You can then follow up with customers by: 

  • Asking them if there’s anything else you can do to help them.
  • Simply asking if the solution worked out for them. 

5. Record the Complaint and Analyze Patterns

When you receive a complaint, it’s crucial to record the type of complaint and whom it came from. 

The complaint could come from: 

  • A regular customer 
  • A one-off customer
  • A high-value customer 

If you receive multiple complaints about the same issue from a similar customer point, you can identify trends in your operations!

It’s essential to identify high-volume complaints as these can point to dominant issues throughout your business. 

Identifying repeated complaints and taking steps to address the root cause will make it easier to prevent future complaints! 

Here’s How You Can Support Your Employees to Handle Customer Complaints Properly? 

Business managers should provide employees with the proper training to help them resolve customer complaints promptly.

Clear guidance and policies will help ensure that each customer complaint gets a standardized level of attention from staff members while those complaints are appropriately recorded.

Create a Clear Written Complaint Handling Document

Writing a guide to handling customer complaints professionally and effectively is a good idea. This document should be comprehensive, so employees know how to deal with different situations as they come up, both on the job training-wise and in a pinch when no one else is around for guidance.

As we mentioned earlier, if you’re consistently collecting feedback, you should be familiar with common customer complaints and have a specific way for your employees to handle them. That way, employees will understand what’s expected of them as complaints arise. 

Try to guide how they should react, escalate the complaint, and provide possible solutions.  

To avoid complaints, make sure your complaint handling document is easily accessible to all staff members. After reading the document, you should feel confident in making judgment calls and tackling different situations independently.

Give Your Staff Resources to Resolve Complaints

If you want to make your employees feel confident in handling complaints, consider providing interactive training sessions. For example, you could include role-playing situations where we show them the potential set of customer problems that can occur and force trainees to come up with solutions on their own.

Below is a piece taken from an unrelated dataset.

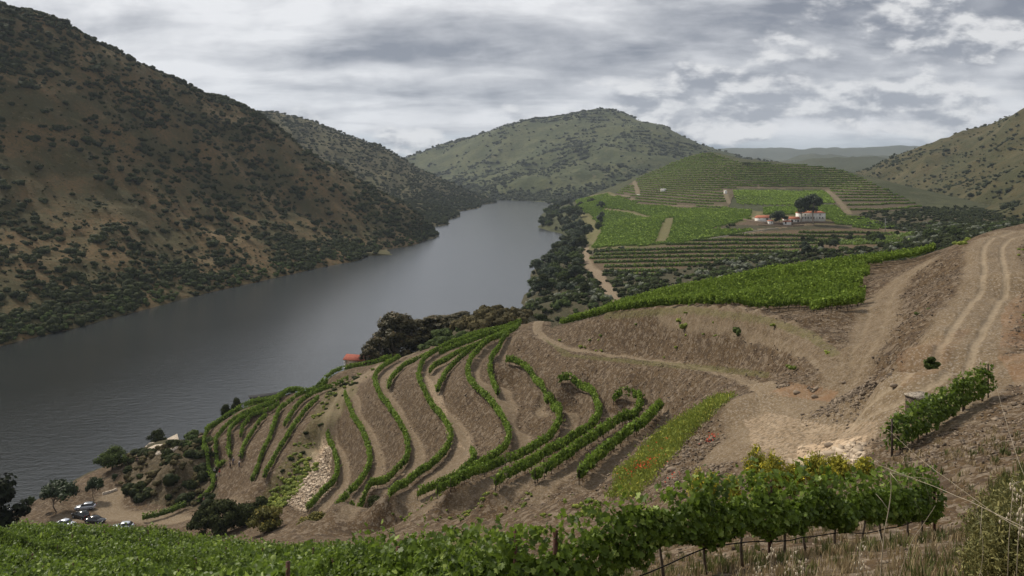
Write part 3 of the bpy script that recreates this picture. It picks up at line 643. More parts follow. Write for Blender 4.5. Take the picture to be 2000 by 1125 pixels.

Re-evaluate How Your Business Handles Complaints Routinely

Handling customers’ complaints can be one of the more challenging aspects of working in a customer-facing role. It’s essential for employees to feel well-equipped when handling these cases, so managers must check on their staff quarterly and provide high-quality training sessions.

Final Thoughts On Customer Complaints

Complaints are inevitable when running any business. However, complaints can be the source to provide helpful information about where improvements need to be made. This will ultimately benefit customers!

Is customer support is a big part of your businesses’ marketing? Absolutely! It tells a story of how your business values your customer’s sentiment. Take it seriously!

It is vital to make an effort to work on the issues that customers complain about. In addition, you need to proactively improve how your business deals with negative feedback. You might want to try implementing a few of our suggestions for handling complaints. And see if you can retain more loyal customers.